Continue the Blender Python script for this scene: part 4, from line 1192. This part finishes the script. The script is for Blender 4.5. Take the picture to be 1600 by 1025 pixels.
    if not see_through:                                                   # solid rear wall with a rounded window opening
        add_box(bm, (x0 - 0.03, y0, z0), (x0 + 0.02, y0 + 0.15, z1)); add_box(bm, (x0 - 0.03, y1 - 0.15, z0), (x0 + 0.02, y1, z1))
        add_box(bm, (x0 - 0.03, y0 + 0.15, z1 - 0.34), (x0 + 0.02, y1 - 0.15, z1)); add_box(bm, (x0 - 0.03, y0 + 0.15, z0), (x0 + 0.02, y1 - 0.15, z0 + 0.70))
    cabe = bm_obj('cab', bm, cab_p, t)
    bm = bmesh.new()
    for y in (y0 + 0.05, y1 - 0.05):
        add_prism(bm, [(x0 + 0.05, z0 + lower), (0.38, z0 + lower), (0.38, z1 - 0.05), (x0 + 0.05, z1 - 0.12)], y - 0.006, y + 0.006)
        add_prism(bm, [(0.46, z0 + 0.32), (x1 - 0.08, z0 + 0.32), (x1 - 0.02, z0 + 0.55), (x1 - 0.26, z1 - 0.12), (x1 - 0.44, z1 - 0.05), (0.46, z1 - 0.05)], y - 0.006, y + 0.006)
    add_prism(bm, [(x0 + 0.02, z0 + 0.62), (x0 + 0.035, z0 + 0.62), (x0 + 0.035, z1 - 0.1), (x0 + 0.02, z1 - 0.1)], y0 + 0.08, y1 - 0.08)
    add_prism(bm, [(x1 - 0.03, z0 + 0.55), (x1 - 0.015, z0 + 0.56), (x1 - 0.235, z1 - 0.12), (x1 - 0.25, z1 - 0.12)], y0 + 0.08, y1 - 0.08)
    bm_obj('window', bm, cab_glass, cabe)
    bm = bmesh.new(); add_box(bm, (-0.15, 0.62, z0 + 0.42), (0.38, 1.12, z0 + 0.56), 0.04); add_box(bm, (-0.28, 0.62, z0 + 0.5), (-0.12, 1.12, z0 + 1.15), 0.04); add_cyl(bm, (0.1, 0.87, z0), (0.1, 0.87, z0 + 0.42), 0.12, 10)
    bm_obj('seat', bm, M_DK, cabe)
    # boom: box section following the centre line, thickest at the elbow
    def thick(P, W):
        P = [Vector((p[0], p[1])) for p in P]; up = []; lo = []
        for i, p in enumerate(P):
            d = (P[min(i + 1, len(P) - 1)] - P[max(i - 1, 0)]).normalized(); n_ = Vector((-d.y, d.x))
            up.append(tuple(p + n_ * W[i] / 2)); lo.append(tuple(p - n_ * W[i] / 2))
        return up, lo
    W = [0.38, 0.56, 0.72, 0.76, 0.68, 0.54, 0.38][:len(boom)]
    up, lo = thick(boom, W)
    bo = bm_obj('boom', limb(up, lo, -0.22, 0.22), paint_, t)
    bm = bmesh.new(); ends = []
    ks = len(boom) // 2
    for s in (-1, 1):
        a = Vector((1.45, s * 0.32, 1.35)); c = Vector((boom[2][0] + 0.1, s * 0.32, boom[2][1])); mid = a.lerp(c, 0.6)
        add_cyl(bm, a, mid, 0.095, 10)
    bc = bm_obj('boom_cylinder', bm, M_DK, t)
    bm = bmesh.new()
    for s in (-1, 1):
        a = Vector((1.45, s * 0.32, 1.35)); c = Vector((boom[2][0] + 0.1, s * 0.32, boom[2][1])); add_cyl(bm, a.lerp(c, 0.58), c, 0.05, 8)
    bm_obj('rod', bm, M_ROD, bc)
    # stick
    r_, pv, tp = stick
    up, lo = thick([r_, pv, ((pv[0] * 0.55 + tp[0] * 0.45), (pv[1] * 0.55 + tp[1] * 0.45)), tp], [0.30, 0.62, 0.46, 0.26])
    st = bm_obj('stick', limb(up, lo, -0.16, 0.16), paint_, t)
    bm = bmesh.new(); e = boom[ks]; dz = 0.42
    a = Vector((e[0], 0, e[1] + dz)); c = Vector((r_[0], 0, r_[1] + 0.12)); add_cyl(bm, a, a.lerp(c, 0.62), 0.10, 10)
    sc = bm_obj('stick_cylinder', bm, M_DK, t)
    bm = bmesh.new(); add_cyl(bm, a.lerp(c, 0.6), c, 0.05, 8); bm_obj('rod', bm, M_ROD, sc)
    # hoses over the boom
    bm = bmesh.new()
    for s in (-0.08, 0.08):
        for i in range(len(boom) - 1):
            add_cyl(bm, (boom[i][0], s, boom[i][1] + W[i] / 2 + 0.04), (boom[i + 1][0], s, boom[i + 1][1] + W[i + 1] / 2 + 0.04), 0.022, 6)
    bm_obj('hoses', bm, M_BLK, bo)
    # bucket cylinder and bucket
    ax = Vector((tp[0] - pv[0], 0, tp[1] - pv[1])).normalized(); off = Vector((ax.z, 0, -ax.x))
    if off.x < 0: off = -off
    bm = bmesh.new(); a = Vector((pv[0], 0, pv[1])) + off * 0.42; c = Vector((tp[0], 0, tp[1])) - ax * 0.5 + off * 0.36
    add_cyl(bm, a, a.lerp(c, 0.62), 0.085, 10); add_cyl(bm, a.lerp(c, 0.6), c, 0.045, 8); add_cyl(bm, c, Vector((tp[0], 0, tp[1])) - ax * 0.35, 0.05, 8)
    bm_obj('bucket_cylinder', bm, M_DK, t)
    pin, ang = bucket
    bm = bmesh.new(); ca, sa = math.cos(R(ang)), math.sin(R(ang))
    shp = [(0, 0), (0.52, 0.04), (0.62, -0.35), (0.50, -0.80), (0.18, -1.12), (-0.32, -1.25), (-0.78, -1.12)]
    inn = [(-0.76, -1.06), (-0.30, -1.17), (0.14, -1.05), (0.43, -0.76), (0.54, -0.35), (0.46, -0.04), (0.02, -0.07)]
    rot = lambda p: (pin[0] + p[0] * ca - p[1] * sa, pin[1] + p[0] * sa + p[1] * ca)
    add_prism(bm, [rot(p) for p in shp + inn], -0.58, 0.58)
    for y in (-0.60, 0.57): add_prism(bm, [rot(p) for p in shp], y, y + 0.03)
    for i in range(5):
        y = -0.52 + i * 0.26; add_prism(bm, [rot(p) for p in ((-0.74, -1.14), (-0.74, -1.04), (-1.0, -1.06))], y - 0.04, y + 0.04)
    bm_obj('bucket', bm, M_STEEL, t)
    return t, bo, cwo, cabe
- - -
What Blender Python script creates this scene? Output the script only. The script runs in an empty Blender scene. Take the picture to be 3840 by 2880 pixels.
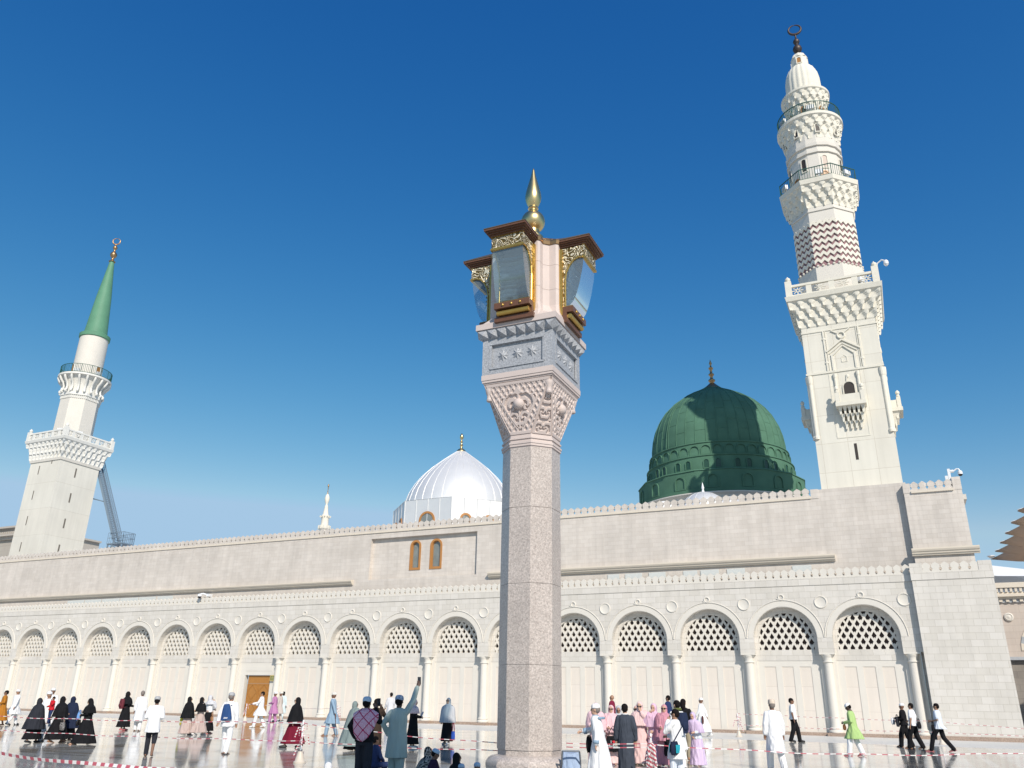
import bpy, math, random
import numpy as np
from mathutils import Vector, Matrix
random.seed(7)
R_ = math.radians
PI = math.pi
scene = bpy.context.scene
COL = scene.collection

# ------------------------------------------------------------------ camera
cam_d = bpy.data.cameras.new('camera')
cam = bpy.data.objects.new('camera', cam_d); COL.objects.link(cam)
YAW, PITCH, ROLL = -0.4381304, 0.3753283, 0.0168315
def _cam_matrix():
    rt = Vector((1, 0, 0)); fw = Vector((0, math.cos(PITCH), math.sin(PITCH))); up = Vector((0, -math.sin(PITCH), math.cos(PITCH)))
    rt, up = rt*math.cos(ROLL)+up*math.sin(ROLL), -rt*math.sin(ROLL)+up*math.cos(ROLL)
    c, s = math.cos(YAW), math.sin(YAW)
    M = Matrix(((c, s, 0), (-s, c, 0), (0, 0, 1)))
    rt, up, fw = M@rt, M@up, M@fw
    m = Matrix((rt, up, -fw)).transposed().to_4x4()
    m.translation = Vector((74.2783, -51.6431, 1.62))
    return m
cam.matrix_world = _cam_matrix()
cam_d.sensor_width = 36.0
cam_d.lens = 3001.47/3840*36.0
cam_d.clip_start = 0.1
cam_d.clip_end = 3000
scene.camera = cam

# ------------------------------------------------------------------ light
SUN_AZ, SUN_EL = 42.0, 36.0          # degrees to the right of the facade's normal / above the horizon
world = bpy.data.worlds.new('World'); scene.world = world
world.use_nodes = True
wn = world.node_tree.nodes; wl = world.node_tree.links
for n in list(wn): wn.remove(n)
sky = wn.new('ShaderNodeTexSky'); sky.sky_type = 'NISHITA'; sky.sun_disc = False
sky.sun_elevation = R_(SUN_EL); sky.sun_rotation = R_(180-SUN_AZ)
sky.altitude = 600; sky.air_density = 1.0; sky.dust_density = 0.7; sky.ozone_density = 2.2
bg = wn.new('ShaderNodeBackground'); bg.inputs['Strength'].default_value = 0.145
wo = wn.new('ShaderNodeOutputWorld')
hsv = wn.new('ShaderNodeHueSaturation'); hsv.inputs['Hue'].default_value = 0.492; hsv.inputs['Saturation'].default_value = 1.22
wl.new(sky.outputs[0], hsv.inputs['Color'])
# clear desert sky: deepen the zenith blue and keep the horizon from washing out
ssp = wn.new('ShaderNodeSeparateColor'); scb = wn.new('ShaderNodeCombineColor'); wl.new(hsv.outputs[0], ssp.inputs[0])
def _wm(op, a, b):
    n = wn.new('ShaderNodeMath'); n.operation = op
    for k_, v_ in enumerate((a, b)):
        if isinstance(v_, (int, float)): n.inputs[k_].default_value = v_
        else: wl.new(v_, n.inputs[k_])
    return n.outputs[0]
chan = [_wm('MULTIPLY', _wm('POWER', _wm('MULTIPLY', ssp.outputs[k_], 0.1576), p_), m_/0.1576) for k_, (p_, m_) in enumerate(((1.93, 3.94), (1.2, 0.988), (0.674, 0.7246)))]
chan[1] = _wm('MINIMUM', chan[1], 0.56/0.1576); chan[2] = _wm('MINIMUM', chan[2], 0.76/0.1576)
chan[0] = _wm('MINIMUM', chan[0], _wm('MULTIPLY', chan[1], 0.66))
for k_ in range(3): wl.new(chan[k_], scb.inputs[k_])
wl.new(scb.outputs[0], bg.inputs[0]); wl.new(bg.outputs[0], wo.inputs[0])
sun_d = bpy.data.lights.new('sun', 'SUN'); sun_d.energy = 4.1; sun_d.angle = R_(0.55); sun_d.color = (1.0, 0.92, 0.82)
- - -
[WHAT TO WORK ON]
Print out, exactly and with nothing added, the lines starting at the line holding "What Blender Python" and ending at the line holding "scene.camera = cam", minus any pictures.

[EXERCISE RESULT]
What Blender Python script creates this scene? Output the script only. The script runs in an empty Blender scene. Take the picture to be 3840 by 2880 pixels.
import bpy, math, random
import numpy as np
from mathutils import Vector, Matrix
random.seed(7)
R_ = math.radians
PI = math.pi
scene = bpy.context.scene
COL = scene.collection

# ------------------------------------------------------------------ camera
cam_d = bpy.data.cameras.new('camera')
cam = bpy.data.objects.new('camera', cam_d); COL.objects.link(cam)
YAW, PITCH, ROLL = -0.4381304, 0.3753283, 0.0168315
def _cam_matrix():
    rt = Vector((1, 0, 0)); fw = Vector((0, math.cos(PITCH), math.sin(PITCH))); up = Vector((0, -math.sin(PITCH), math.cos(PITCH)))
    rt, up = rt*math.cos(ROLL)+up*math.sin(ROLL), -rt*math.sin(ROLL)+up*math.cos(ROLL)
    c, s = math.cos(YAW), math.sin(YAW)
    M = Matrix(((c, s, 0), (-s, c, 0), (0, 0, 1)))
    rt, up, fw = M@rt, M@up, M@fw
    m = Matrix((rt, up, -fw)).transposed().to_4x4()
    m.translation = Vector((74.2783, -51.6431, 1.62))
    return m
cam.matrix_world = _cam_matrix()
cam_d.sensor_width = 36.0
cam_d.lens = 3001.47/3840*36.0
cam_d.clip_start = 0.1
cam_d.clip_end = 3000
scene.camera = cam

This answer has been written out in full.